By Clara Bates, Missouri Independent, September 19, 2022

More than half the frontline staff working in the Children’s Division at the start of the last fiscal year left by the end of the year. Some who remain take second jobs or sell plasma to make ends meet. It’s a situation advocates warn puts Missouri’s most vulnerable children at risk.

Eighty open cases of child abuse and neglect sat on Matt Cordova’s desk in 2017 during the height of the “hole I found myself buried in,” he remembers.

Twenty open cases would have been a lot to handle; 80 was impossible.

An investigator at Missouri’s child welfare department for two years, Cordova was tasked with following up on reports made to the child abuse and neglect hotline. Investigators make home visits to any child allegedly abused or neglected to assure their safety within a set timeframe.
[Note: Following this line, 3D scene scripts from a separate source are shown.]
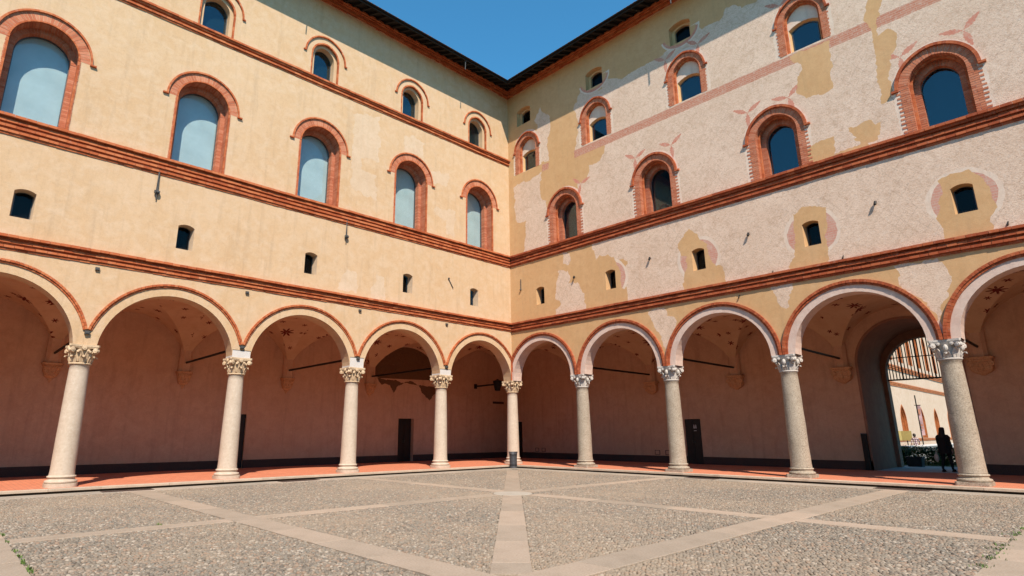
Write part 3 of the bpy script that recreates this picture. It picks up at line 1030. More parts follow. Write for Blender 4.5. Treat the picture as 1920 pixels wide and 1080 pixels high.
# --- string courses and cornices
for key, A in ARC.items():
    sg, w, end = A['sg'], A['w'], A['end']
    bm_ = 'brick_orange' if key == 'L' else 'brick_dark'

    def course_stack(name, z0, projs, hs, mat):
        mb = MB()
        z = z0
        tot = sum(hs)
        mbx0, mbx1 = sorted((sg*(0.0 if key == 'L' else max(projs)+0.01), sg*end))
        mb.box(mbx0, mbx1, -0.05, min(projs)-0.015, z0+0.004, z0+tot-0.012, 1)
        for p, h in zip(projs, hs):
            s0 = 0.0 if key == 'L' else p+0.008
            L = 0.27 if h > 0.05 else 0.29
            brick_course(mb, s0, end, z, z+h, p, sg, L)
            z += h
        return tag(mb.build(name, [mat, 'mortar'], w), kind='stuff')
    if key == 'L':
        course_stack('string_course', 7.0, [0.03, 0.075, 0.035, 0.10, 0.06, 0.20], [0.075, 0.075, 0.065, 0.08, 0.075, 0.085], 'brick_orange')
        course_stack('string_course', 10.68, [0.03, 0.08, 0.035, 0.10, 0.045, 0.12, 0.07, 0.20], [0.08, 0.085, 0.07, 0.085, 0.07, 0.085, 0.075, 0.09], 'brick_orange')
        course_stack('string_course', 16.93, [0.03, 0.08, 0.035, 0.11, 0.17], [0.07, 0.075, 0.07, 0.075, 0.085], 'brick_orange')
    else:
        course_stack('string_course', 6.95, [0.03, 0.10, 0.035, 0.13, 0.06, 0.19], [0.085, 0.085, 0.075, 0.085, 0.08, 0.09], 'brick_dark')
        course_stack('string_course', 10.70, [0.03, 0.09, 0.035, 0.12, 0.05, 0.14, 0.22], [0.085, 0.085, 0.08, 0.085, 0.08, 0.09, 0.095], 'brick_dark')
    course_stack('eaves_cornice', 21.43, [0.05, 0.10, 0.09, 0.15, 0.21], [0.09, 0.09, 0.09, 0.09, 0.10], 'brick_orange')

# --- eaves, rafters and roofs
EAVE_N, EAVE_Z, SLOPE = 1.25, 21.41, 0.44


def roof_z(n):
    return EAVE_Z+(EAVE_N-n)*SLOPE


for key, A in ARC.items():
    sg, w, end = A['sg'], A['w'], A['end']
    rn = -5.2
    mb = MB()

    def P(s, n, dz):
        return (sg*s, n, roof_z(n)+dz)
    for dz0, dz1 in ((0.10, 0.13),):
        a = [P(EAVE_N, EAVE_N, dz0), P(end+1, EAVE_N, dz0), P(end+1, rn, dz0), P(rn, rn, dz0)]
        b = [P(EAVE_N, EAVE_N, dz1), P(end+1, EAVE_N, dz1), P(end+1, rn, dz1), P(rn, rn, dz1)]
        mb.hexa(a+b, 0)
    roof = mb.build('roof', 'board_wood', w, recalc=True)
    mb = MB()
    mb.hexa([P(rn, rn, 0.10), P(end+1, rn, 0.10), (sg*(end+1), 2*rn-EAVE_N, EAVE_Z), (sg*(2*rn-EAVE_N), 2*rn-EAVE_N, EAVE_Z),
             P(rn, rn, 0.16), P(end+1, rn, 0.16), (sg*(end+1), 2*rn-EAVE_N, EAVE_Z+0.06), (sg*(2*rn-EAVE_N), 2*rn-EAVE_N, EAVE_Z+0.06)])
    mb.build('rear_slope', 'terracotta_tile', roof, recalc=True)
    # rafters
    s = 0.35
    while s < end:
        nm = min(EAVE_N-0.06, s-0.05)
        if nm > 0.25:
            mb = MB()
            hw = 0.055
            z0, z1 = roof_z(-0.1), roof_z(nm)
            mb.hexa([(-hw, -0.1, z0-0.05), (hw, -0.1, z0-0.05), (hw, nm, z1-0.05), (-hw, nm, z1-0.05),
                     (-hw, -0.1, z0+0.099), (hw, -0.1, z0+0.099), (hw, nm, z1+0.099), (-hw, nm, z1+0.099)])
            mb.build('rafter', 'rafter_wood', roof, loc=(sg*s, 0, 0))
        s += 0.46
    # covering of curved tiles: first rows only are ever seen
    mb = MB()
    s = EAVE_N+0.02
    while s < end+0.8:
        for row in range(3):
            n1 = EAVE_N+0.07-row*0.34
            n0 = n1-0.42
            if s < n1:
                continue
            rr = 0.085+random.uniform(-0.004, 0.004)
            lift = 0.13+row*0.012+random.uniform(0, 0.012)
            i0 = len(mb.v)
            for nn in (n0, n1):
                for q in range(7):
                    t = PI*q/6
                    for r2 in (rr, rr-0.016):
                        mb.v.append((sg*s+r2*math.cos(t), nn, roof_z(nn)+lift+r2*math.sin(t)*0.8))
            for q in range(6):
                a = i0+2*q
                mb.face((a, a+2, a+16, a+14), 0, random.random())
                mb.face((a+1, a+15, a+17, a+3), 0, random.random())
                mb.face((a+14, a+16, a+17, a+15), 0, random.random())
        s += 0.19
    o = mb.build('roof_tiles', 'terracotta_tile', roof)
    o['kind'] = 'stuff'
    # gutter board
    mb = MB()
    a, b = sorted((sg*(EAVE_N+0.02), sg*(end+0.9)))
    mb.box(a, b, EAVE_N-0.03, EAVE_N+0.012, EAVE_Z-0.03, EAVE_Z+0.128)
    mb.build('fascia', 'rafter_wood', roof)
    mb = MB()
    for k in range(9):
        t0, t1 = PI+PI*k/9, PI+PI*(k+1)/9
        c = (EAVE_N+0.075, EAVE_Z+0.10)
        ra = 0.055
        p = [(c[0]+ra*math.cos(t), c[1]+ra*math.sin(t)) for t in (t0, t1)]
        q = [(c[0]+(ra-0.008)*math.cos(t), c[1]+(ra-0.008)*math.sin(t)) for t in (t0, t1)]
        s0, s1 = sg*(EAVE_N+0.02), sg*(end+0.9)
        mb.quad((s0, *p[0]), (s1, *p[0]), (s1, *p[1]), (s0, *p[1]), 0, 0.5)
        mb.quad((s0, *q[0]), (s1, *q[0]), (s1, *q[1]), (s0, *q[1]), 0, 0.5)
    mb.build('gutter', 'iron', roof)
# thin rods hanging from the eaves, set to cast the stick shadows below
for w, sg, s, L in ((wingL, 1, 13.8, 0.6), (wingL, 1, 4.47, 0.55), (wingR, -1, 11.6, 0.95)):
    mb = MB()
    mb.tube([(0, 1.2, 21.42), (0.02, 1.2, 21.4-L)], 0.026, 6)
    mb.box(-0.05, 0.05, 1.16, 1.24, 21.37, 21.43, 0)
    mb.build('eave_rod', 'iron_grey', w, loc=(sg*s, 0, 0))

# --- windows
SPK = MB()


def spikes(mb, a, z, n, step=0.055, h=0.11):
    k = int(2*a/step)
    for i in range(k):
        x = -a+step*(i+0.5)
        dx = random.uniform(-0.012, 0.012)
        mb.hexa([(x-0.003, n-0.003, z), (x+0.003, n-0.003, z), (x+0.003, n+0.003, z), (x-0.003, n+0.003, z),
                 (x+dx-0.002, n-0.002+0.02, z+h), (x+dx+0.002, n-0.002+0.02, z+h), (x+dx+0.002, n+0.002+0.02, z+h), (x+dx-0.002, n+0.002+0.02, z+h)])
    mb.box(-a, a, n-0.012, n+0.012, z-0.004, z+0.004)


def pane_set(parent, outl, n, gmat, backmat, fw=0.035, bars=False):
    cx = 0
    zmin = min(p[1] for p in outl)
    zmid = (zmin+max(p[1] for p in outl))/2
    inner = [(x*(1-fw/abs(max(abs(q[0]) for q in outl))), zmid+(z-zmid)*(1-fw/(max(q[1] for q in outl)-zmid))) for x, z in outl]
    mb = MB()
    plate(mb, inner, n-0.006, n)
    g = mb.build('pane', gmat, parent)
    mb = MB()
    frame_ring(mb, inner+[inner[0]], outl+[outl[0]], n-0.04, n+0.025)
    mb.build('frame', 'window_metal', parent)
    mb = MB()
    plate(mb, [(x*1.05, z) for x, z in outl], n-0.12, n-0.09)
    mb.build('blind' if backmat == 'blind_white' else 'dark_panel', backmat, parent)


def window_A():
    mb = MB()
    zs = 14.0
    ring_bricks(mb, 0.95, 1.27, 0, zs, -0.46, 0.006, 17, 0.12, 0, jit=0.003)
    ring_bricks(mb, 0.78, 0.95, 0, zs, -0.85, -0.45, 15, 0.10, 0, jit=0.003)
    z = A_Z
    while z < zs-0.03:
        for sd in (-1, 1):
            for a0, a1, n0, n1 in ((0.95, 1.02+random.uniform(-0.006, 0.006), -0.46, 0.022), (0.78, 0.97, -0.85, -0.45)):
                x0, x1 = sorted((sd*a0, sd*a1))
                mb.box(x0, x1, n0, n1+random.uniform(-0.003, 0.003), z, min(z+0.064, zs), 0)
        z += 0.076
    sleeve(mb, opening(0.965, 0, zs, A_Z), -0.46, 0.0, 1)
    sleeve(mb, opening(0.79, 0, zs, A_Z), -0.87, -0.46, 1)
    flat_ring(mb, opening(0.79, 0, zs, A_Z), opening(0.965, 0, zs, A_Z), -0.462, 1)
    mb.quad((-1.0, -0.87, A_Z-0.004), (1.0, -0.87, A_Z-0.004), (1.0, 0.0, A_Z-0.004), (-1.0, 0.0, A_Z-0.004), 1, 0.5)
    w = mb.build('window', ['brick_pink', 'mortar'], wingL)
    # roll moulding on the arris
    mb = MB()
    ring_bricks(mb, 0.935, 0.985, 0, zs, -0.05, 0.03, 17, 0.04, 0)
    z = A_Z
    while z < zs-0.03:
        for sd in (-1, 1):
            x0, x1 = sorted((sd*0.935, sd*0.99))
            mb.box(x0, x1, -0.05, 0.03, z, min(z+0.15, zs), 0)
        z += 0.156
    mb.build('roll_moulding', 'brick_orange', w)
    mb = MB()
    ring_bricks(mb, 1.285, 1.35, 0, zs, -0.02, 0.07, 18, 0.03, 0)
    for sd in (-1, 1):
        x0, x1 = sorted((sd*1.28, sd*1.47))
        mb.box(x0, x1, -0.02, 0.08, zs-0.055, zs-0.002)
    mb.build('hood_moulding', 'brick_orange', w)
    pane_set(w, opening(0.79, 0, zs, A_Z), -0.73, 'glass_clear', 'blind_white')
    return w


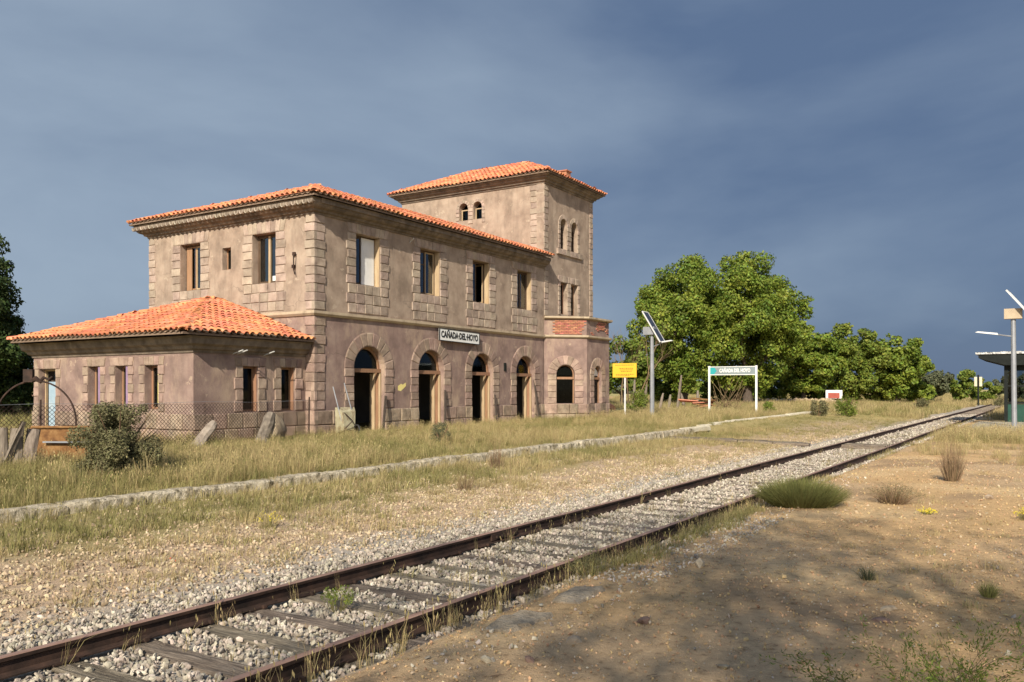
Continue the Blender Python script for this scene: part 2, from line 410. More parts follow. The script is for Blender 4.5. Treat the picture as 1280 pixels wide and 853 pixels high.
C = lerp(C, (.25, .205, .095), sstep(-9.3, -11.0, x + w) )                               # grassy
C = lerp(C, (.28, .225, .10), sstep(-12.3, -12.9, x))
C = lerp(C, (.30, .255, .11), sstep(48, 62, y + w * 3) * sstep(-7.3, -8, x))
C = lerp(C, (.36, .27, .12), sstep(60, 75, y + w * 3) * sstep(-3.5, -2.5, x))
C = lerp(C, (.42, .25, .155), sstep(92, 97, y) * sstep(175, 150, y) * sstep(-14, -18, x) * sstep(.35, .5, fbm(x, y, .05, 51)))  # bare pink field
ca = gm.color_attributes.new('Col', 'FLOAT_COLOR', 'POINT')
ca.data.foreach_set('color', np.c_[np.clip(C * 1.30, 0, .66), np.ones(len(C))].astype(np.float32).ravel())
tag(inst('ground', gm), kind='structure')
# ------------------------------------------------------------------ the station building
class Fr:
    """a wall's own frame: u along it, d outwards, z up"""
    def __init__(s, p0, p1):
        s.o = Vector((p0[0], p0[1], 0)); e = Vector((p1[0] - p0[0], p1[1] - p0[1], 0))
        s.L = e.length; s.e = e.normalized(); s.n = Vector((s.e.y, -s.e.x, 0))
        s.M = Matrix(((s.e.x, -s.n.x, 0, s.o.x), (s.e.y, -s.n.y, 0, s.o.y), (0, 0, 1, 0), (0, 0, 0, 1)))   # local x=u, y=inwards, z
    def P(s, u, d, z): return s.o + s.e * u + s.n * d + Vector((0, 0, z))

def opening_outline(op):
    u0, u1, zb, zt, arch = op
    if not arch: return [(u0, zb), (u1, zb), (u1, zt), (u0, zt)]
    c = (u0 + u1) / 2; r = (u1 - u0) / 2
    return [(u0, zb), (u1, zb)] + [(c + r * math.cos(a), zt + r * math.sin(a)) for a in [math.pi * i / 14 for i in range(15)]]

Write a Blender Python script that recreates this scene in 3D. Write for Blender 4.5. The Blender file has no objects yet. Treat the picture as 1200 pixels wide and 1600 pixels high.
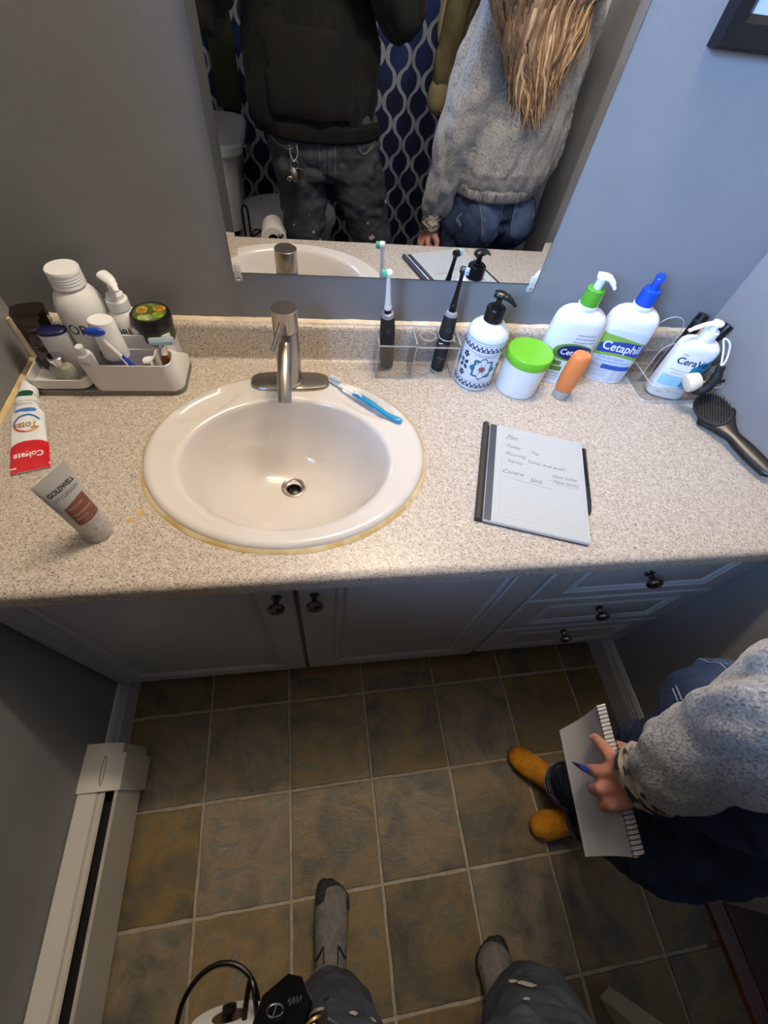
import bpy, bmesh, math, random
from math import sin, cos, pi, radians, sqrt, atan2
from mathutils import Vector as V, Matrix, noise, Quaternion
from mathutils.bvhtree import BVHTree
random.seed(7)
SC = bpy.context.scene
COL = SC.collection

# ------------------------------------------------------------------ camera
CAM_R = Matrix(((0.9899962, -0.1057443, 0.0934111), (-0.0363454, -0.8308342, -0.5553320), (0.1363263, 0.5463814, -0.8263660)))
CAM_C = V((0.5543, -0.8150, 1.3983))
cam_d = bpy.data.cameras.new('camera')
cam = bpy.data.objects.new('camera', cam_d)
COL.objects.link(cam)
rx = V(CAM_R[0]); dn = V(CAM_R[1]); fw = V(CAM_R[2])
m = Matrix((rx, -dn, -fw)).transposed().to_4x4()
m.translation = CAM_C
cam.matrix_world = m
cam_d.sensor_fit = 'VERTICAL'
cam_d.sensor_height = 36.0
cam_d.lens = 656.62 / 1600 * 36.0
cam_d.shift_x = 11.87 / 1600
cam_d.shift_y = -6.57 / 1600
cam_d.clip_start = 0.01
SC.camera = cam

# ------------------------------------------------------------------ light and exposure
w = bpy.data.worlds.new('world'); SC.world = w; w.use_nodes = True
w.node_tree.nodes['Background'].inputs[0].default_value = (0.75, 0.85, 1.0, 1)
w.node_tree.nodes['Background'].inputs[1].default_value = 0.05
SC.view_settings.view_transform = 'Standard'
SC.view_settings.look = 'None'
SC.view_settings.gamma = 1.0
SC.view_settings.use_curve_mapping = False
SC.view_settings.exposure = 0.0


def lamp(name, kind, loc, power, col, **kw):
    d = bpy.data.lights.new(name, kind); d.energy = power; d.color = col
    o = bpy.data.objects.new(name, d); COL.objects.link(o); o.location = loc
    for k, v in kw.items():
        if k == 'aim':
            o.rotation_euler = (V(v) - V(loc)).to_track_quat('-Z', 'Y').to_euler()
        else:
            setattr(d, k, v)
    return o


for bx_ in (0.66, 0.82, 0.98):
    lamp('vanity_bulb', 'POINT', (bx_, -0.10, 2.18), 13.8, (1.0, 0.83, 0.64), shadow_soft_size=0.04)
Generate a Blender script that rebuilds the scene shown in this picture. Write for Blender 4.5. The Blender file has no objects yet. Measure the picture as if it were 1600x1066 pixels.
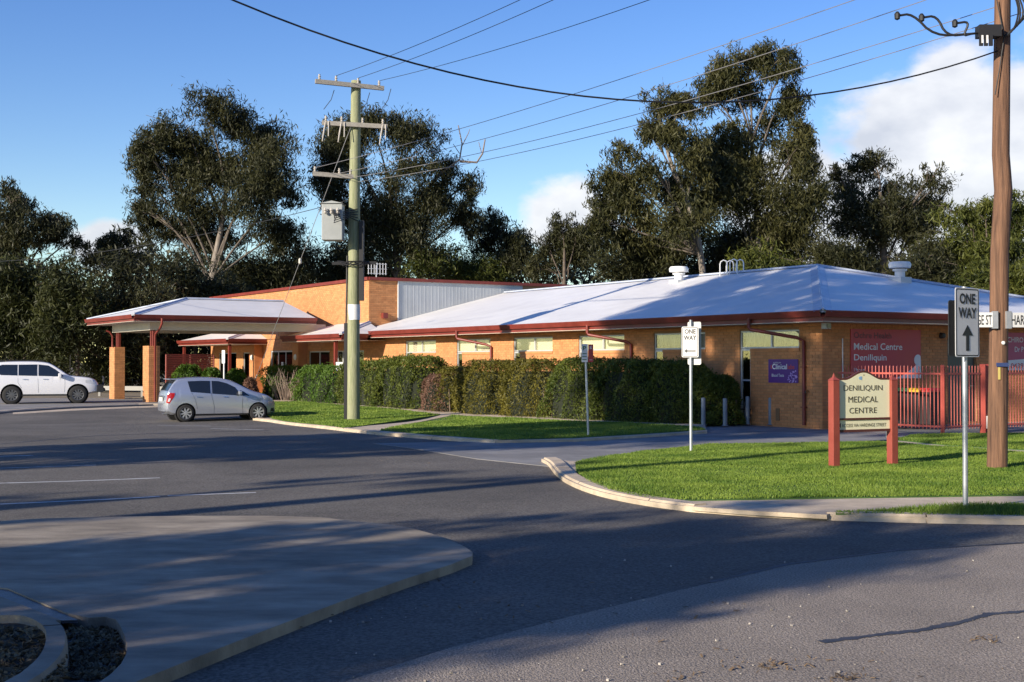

For Cordova, who worked in a rural circuit spanning four counties, that could mean hours on the road each day, sometimes driving hundreds of miles.

Stretched thin in part because of high staff turnover rates at Missouri’s Children’s Division, Cordova found himself triaging. He only had time to establish the “bare minimum” safety requirements were met in each case before he would need to move on to the next.

It was what Cordova calls “an endless cycle of trying to keep up” that left little time for building close relationships to help struggling families avoid falling even further.

He was on-call for one week each month and could be summoned at any point, day or night, to investigate a hotline tip. The most urgent calls required a three-hour response time, often leaving him scrambling for childcare.